Non, c’est un peu réducteur. Ce serait plutôt comme une transcendance qui peut prendre la forme d’un dieu personnel comme dans le christianisme, ou un principe impersonnel comme chez les Bouddhistes ou les Hindous. Chaque groupe humain a son histoire sainte, qui diffère de celle de ses voisins.
Dieu pourrait-il être une hypothèse pour expliquer quelque chose dans l’univers ?
Je ne crois pas. Dieu n’est pas une démarche intellectuelle qui se situe au niveau du mental, de la physique, du cérébral. Les gens qui ont la foi ne prétendent pas la prouver. Ils croient en Dieu, c’est tout. Ce n’est pas une hypothèse qu’on énonce et qu’on pourra prouver. Je crois qu’on ne pourra jamais prouver Dieu, ni prouver qu’il n’existe pas. C’est hors du domaine de la discussion.
La science et la religion pourraient-elles se rejoindre éventuellement un jour ?
Elles doivent marcher côte à côte. La science vous dit comment le monde est fait et la religion vous montre ce qui a de la valeur, à quoi ça rime, à quoi ça correspond, s’il y a un Dieu.

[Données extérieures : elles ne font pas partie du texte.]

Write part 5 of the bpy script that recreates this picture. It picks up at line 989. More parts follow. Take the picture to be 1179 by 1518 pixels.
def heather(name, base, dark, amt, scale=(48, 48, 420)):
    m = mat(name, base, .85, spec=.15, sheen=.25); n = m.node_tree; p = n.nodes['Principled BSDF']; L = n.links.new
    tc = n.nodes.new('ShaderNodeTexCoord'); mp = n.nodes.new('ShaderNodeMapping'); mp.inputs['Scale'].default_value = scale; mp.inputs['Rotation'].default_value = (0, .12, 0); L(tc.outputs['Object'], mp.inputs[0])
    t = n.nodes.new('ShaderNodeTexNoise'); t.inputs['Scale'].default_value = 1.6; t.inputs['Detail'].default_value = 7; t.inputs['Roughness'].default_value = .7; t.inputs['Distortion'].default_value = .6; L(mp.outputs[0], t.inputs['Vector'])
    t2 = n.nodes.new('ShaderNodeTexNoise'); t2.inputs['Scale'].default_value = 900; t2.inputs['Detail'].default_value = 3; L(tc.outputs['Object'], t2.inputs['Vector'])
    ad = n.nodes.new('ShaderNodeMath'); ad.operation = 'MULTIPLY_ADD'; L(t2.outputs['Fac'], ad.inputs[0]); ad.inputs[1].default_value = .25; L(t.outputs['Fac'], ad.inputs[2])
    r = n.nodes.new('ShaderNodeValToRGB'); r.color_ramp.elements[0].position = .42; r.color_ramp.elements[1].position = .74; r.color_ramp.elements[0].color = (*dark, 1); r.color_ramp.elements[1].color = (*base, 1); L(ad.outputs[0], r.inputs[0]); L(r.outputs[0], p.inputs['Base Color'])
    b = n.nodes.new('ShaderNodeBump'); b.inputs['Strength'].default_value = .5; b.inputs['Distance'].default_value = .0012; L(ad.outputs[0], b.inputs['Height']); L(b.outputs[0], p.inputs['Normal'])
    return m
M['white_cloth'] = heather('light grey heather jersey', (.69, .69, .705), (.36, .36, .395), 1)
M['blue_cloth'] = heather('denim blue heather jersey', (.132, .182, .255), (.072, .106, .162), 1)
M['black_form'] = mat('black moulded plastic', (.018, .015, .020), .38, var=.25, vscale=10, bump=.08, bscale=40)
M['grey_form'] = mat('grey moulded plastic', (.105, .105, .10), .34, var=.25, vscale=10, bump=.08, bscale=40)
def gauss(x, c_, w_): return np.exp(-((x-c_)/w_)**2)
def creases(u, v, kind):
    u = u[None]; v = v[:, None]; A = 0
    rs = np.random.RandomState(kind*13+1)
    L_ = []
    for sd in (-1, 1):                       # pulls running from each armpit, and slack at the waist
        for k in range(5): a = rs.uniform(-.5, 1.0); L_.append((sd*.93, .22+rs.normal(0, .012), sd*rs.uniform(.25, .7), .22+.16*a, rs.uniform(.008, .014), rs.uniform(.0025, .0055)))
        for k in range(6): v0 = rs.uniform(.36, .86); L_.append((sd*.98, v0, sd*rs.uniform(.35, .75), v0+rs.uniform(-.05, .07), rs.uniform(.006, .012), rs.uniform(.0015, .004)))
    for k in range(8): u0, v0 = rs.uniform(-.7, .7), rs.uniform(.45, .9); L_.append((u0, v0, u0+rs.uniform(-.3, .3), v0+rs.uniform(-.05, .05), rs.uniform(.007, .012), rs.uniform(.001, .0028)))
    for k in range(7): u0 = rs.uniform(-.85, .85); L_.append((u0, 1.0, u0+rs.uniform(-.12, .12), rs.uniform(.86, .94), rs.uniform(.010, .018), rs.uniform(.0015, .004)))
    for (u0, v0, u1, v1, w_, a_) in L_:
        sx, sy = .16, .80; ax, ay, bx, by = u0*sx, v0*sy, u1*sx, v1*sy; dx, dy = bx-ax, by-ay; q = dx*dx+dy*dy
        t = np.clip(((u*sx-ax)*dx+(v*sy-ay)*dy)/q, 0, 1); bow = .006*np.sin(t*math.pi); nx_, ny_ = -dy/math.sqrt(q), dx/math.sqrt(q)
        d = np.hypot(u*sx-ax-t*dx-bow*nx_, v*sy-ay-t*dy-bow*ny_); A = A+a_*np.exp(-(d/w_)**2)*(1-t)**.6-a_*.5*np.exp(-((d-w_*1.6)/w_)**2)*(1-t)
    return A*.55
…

À ces questions fondamentales, la science ne peut pas répondre. Elle vous dit comment les choses fonctionnent, mais ne vous dit pas s’il y a un principe derrière tout cela, ce n’est pas son domaine. Les deux doivent coexister, mais ne doivent pas se rencontrer. Quand la religion prétend dire aux scientifiques comment ça marche, ce qui est arrivé avec l’Église et Galilée, elle fait une intrusion dans le domaine de la science. Ce n’est pas son rôle et le résultat est mauvais. Quand des scientifiques prétendent dicter, comme dans l’eugénisme et le nazisme, comment il faut se comporter, c’est également mauvais. Les deux doivent rester séparés.
Avez-vous peur de mourir ?
Oui, bien sûr. Qui n’a pas peur de mourir ? L’espoir que j’ai c’est peut-être de trouver des réponses à mes question. Qu’on me dise : « Tu vas arriver au paradis, au nirvana, je ne sais où, mais quelque part », cela me consolerait, mais je ne suis même pas sûr de ça.